Acordo para um sol sebastianista que repeliu o frio dos últimos dias. Hoje tolera-se sair da cama e já não sinto os lábios tão imobilizados pelo gelo. Percorro a correr o meu percurso pela Almirante Reis e, chegado a casa, ataco no computador as tarefas laborais.
    Há uns tempos comecei a fazer journaling e exercícios de escrita introspetiva e com essas sessões percebi que suplicava por estabilidade. Descobri em mim a vontade de trabalhar num escritório e de estar com o mesmo grupo de pessoas diariamente.
    Estou agora a entrar na 12ª segunda semana de diário e a verdade é que grande parte dos meus desejos se concretizaram. E, coincidência ou não, comecei agora a trabalhar numa empresa no Seixal. É um trabalho criativo, que me deixa entusiasmado e com uma equipa companheira e gerentes que respeitam o meu artista.
    Além disso, uma das garantias é um telemóvel da empresa e um portátil para me organizar. E como o telemóvel chega amanhã, ontem liguei ao meu Diamantino a dizer que já não ia usar mais o que a filha me emprestara.  É um telemóvel antigo, mas bom, e perguntei-lhe quando o quereria de volta. Ele fez-me saber que mo tinha oferecido e eu, todo contente, planeei guardá-lo como suplente ou até vender em terceira mão.
    Na pausa do home-office fui estender a roupa. Coloquei um podcast e estiquei-me para o estendal aparafusado do lado de fora da janela. 
    E de repente sinto algo escorrer-me do bolso do hoodie.
    É o telemóvel.
    O telemóvel acabou de cair do quarto piso.
    Espreito lá para baixo e vejo-o ao fundo, branquinho, de vidro, ainda a tocar.
    Saio disparado e lanço-me pelas escadas. Bato na porta do vizinho do rés-do-chão, conhecido de todos pela quantidade de meias voadoras que lá vão parar, e ele deixa-me entrar.
    Subo ao cemitério de roupa desemparelhada e encontro o meu querido telemóvel completamente estilhaçado, até inchado. Está absolutamente destruído, arruinado. O ecrã verde e a parte de trás em pedaços.  
    Começo a bater nas portas dos vizinhos a ver se terão algum telemóvel que me possam emprestar nas próximas 24h e lembro-me – porque por vezes me esqueço – da Natacha.
    A Natacha é uma miúda de Braga que vive com o namorado em cima de mim e é prima de uma amiga minha do segundo ciclo. Conheço-a há mais de 10 anos e bato à porta.
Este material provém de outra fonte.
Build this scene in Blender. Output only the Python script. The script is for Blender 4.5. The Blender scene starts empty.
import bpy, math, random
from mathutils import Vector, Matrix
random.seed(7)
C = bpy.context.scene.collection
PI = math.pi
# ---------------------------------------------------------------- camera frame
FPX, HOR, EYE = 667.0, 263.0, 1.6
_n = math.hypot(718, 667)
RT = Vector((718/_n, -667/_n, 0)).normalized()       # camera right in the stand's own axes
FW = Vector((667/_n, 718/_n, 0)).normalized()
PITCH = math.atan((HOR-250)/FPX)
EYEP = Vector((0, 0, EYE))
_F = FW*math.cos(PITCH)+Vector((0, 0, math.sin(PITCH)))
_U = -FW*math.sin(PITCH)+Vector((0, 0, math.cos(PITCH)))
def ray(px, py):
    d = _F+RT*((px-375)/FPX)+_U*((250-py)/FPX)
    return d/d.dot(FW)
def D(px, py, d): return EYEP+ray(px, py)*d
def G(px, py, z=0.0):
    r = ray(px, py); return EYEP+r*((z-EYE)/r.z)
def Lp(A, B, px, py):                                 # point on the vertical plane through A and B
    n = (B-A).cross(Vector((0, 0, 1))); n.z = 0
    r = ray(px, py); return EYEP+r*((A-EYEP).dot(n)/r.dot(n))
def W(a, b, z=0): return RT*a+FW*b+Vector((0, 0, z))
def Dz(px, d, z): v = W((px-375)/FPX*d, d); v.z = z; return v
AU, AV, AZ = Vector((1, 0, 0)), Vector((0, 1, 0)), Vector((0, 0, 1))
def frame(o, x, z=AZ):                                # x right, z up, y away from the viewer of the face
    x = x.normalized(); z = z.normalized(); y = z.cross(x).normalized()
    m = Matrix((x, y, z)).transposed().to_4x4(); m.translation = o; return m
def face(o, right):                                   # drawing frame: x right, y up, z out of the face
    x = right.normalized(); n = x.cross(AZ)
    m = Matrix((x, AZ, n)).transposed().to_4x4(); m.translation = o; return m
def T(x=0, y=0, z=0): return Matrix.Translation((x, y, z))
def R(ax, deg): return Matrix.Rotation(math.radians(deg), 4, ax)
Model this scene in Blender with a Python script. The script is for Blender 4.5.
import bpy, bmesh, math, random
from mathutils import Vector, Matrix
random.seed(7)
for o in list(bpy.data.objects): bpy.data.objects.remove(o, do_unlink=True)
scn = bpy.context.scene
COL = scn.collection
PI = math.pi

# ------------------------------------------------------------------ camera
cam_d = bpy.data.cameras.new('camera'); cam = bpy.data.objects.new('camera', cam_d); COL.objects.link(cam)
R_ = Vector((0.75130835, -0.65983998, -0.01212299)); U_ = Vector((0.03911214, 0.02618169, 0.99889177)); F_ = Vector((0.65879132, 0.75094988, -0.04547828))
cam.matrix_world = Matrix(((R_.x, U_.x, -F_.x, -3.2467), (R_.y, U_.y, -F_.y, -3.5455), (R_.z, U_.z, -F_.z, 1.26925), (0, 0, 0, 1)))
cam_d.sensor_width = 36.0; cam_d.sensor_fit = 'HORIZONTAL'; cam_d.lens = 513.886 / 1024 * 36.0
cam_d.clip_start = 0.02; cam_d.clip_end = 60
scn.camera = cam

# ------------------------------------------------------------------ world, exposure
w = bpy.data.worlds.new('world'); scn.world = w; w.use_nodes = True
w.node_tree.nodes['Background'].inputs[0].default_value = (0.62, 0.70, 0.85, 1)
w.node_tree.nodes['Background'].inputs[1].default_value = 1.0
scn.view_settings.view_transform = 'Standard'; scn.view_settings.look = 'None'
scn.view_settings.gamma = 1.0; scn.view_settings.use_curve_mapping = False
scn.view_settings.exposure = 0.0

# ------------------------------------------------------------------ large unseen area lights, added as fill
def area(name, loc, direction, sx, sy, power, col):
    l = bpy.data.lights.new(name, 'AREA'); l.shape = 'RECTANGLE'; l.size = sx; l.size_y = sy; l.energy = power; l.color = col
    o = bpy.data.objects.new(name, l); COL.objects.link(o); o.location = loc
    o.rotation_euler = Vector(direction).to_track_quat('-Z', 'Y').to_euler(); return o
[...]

Ela sai para um passeio com o Milu e, na falta de um segundo telemóvel, empresta-me o dela para ligar para algumas pessoas. 
    Como o meu cérebro nabo só se dedicou a decorar o número na minha mãe quando era criança, ligo-lhe e trato de dizer que vou estar incontactável.
    Depois, percebendo que ninguém me ia conseguir ajudar, cai em mim um estoico. Fui acabar de estender a roupa, cozinhei o almoço e voltei a sentar-me ao computador para trabalhar.
    Há coisas que, passada certa etapa, não podemos controlar. Não adianta insistir com o Sebastiãozinho que não quer chegar.

Comentários

  1. É muito feio rir das desgraças alheias, mas... foi inevitável. Talvez te envie algumas das minhas desgraças para que me consigas fazer rir delas!!! Ass. Ilda
    Ass.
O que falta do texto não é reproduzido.